Still, the townspeople tried to continue on with their normal lives, preparing for the fall harvest. But confusing, horrible things kept happening: a farmer’s wife fell through rotten floorboards at the sawmill and died; the son of the local baron disappeared and was only found after having been bound and tortured; a barn on the manor estate inexplicably caught fire. The villagers eyed each other with suspicion, but no accusations were ever made. It was too hard to believe that one of them could commit such acts; the village seemed to be under the spell of some evil, supernatural force.
This is the tale presented to the audience by the town’s school teacher, narrating events from years later in Michael Haneke’s Oscar-nominated drama “The White Ribbon.” Bleak and relentless, the film contains very few images that are explicitly disturbing. Instead, it cultivates an eerie and sinister atmosphere through far more subtle means. Almost immediately, the viewer can tell that there is something inherently wrong with this village, but what? What follows is nearly two and a half hours of exploration into this query.
This being Wilhelmine Germany, patriarchal values are still front and center, and the town is clearly dominated by a certain gaggle of male authority figures: the Baron, the Baron’s steward, the doctor, the pastor. They rule through traditional means of intimidation and punishment, more often than not erring on the side of abuse. Out of their offenses, the frightening events in the village appear less and less like aberrations and more as something that grows organically out of this environment of fear, as the misery simply piles on for the targets of cruelty: the village women, a poor, working family and the children, always the children.
Haneke has made it clear that the children are meant to be the centerpiece of “The White Ribbon,” and God, how deservedly so. Both the characterization and the actors are extraordinary. There is Klara (Maria-Victoria Dragus), always unsettlingly calm; Martin (Leonard Proxauf), whose pain barely hides below the surface; Rudi, the doctor’s little son, who hides from his father in the closet and does not understand death. And on, and on. Why are these children so important? Do a quick calculation in your head and figure out who they will become in 20, 25 years. It’s impossible not to watch and not to wonder.
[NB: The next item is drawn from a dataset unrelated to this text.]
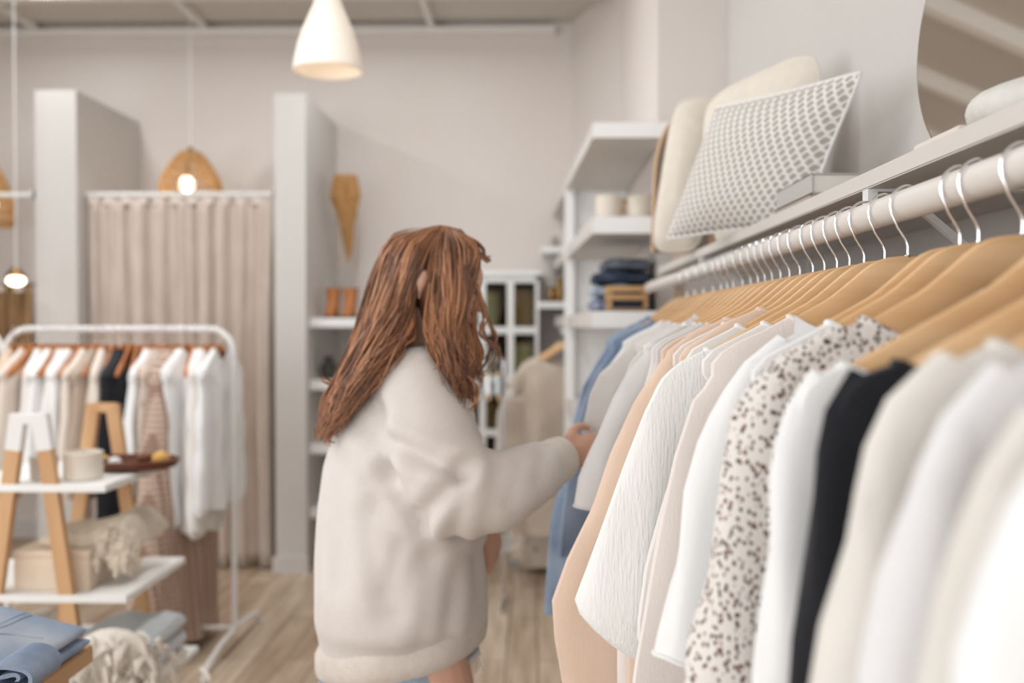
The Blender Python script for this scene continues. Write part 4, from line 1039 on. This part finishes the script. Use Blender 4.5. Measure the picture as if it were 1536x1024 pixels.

Representing the film’s one ray of hope is the school teacher (Christian Friedel), who falls haplessly and innocently in love with Eva (Leonie Benesch), the new nanny to the Baron’s twin babies. Their blossoming romance provides just a touch of humor and optimism to the film, preventing the viewing experience from being completely soul-crushing. Meanwhile, his fresh, uncorrupted perspective might make him the only person in town capable of seeing the truth of what is happening in the village.
The technical elements of “The White Ribbon” are superbly employed in the creation of the film’s foreboding atmosphere. For instance, an expert understanding of positioning figures within the frame quickly makes a simple image of children standing outside a window more threatening than one of blatant violence. Usually, cinematographers employ a black-and-white color scheme to emphasize the black; that is, to sharpen and enhance those creepy shadows (see: German expressionist films like “Nosferatu” or most film noir). Here, Haneke’s cinematographer Christian Berger uses the stark contrast within the monochromatic scale to bring out the white portions of the frame, playing off of the film’s overt connection between the color white and the ideas of purity, youth and innocence. Some of the most beautiful images in the movie are of the countryside surrounding the village, completely blanketed in snow as winter sets in; however, the town’s clean, pristine exterior cannot cover the evil still lurking underneath.
Labeling “The White Ribbon” as an investigation into the rise of Nazism is an intriguing but far too simplistic angle from which to approach the film. Patriarchal authority and mistreated childhoods were hardly unique to pre-World War I Germany. The cyclical nature of violence and the spread of abuse from one generation to another are, sadly, as universal as the romance between Eva and the school teacher. We want to read “The White Ribbon” as we do one of those original Grimms’ fairy tales, those creepy and unnatural fables of morality, but we can’t. Whatever happens in that little farming town is disturbingly, frighteningly, undeniably human.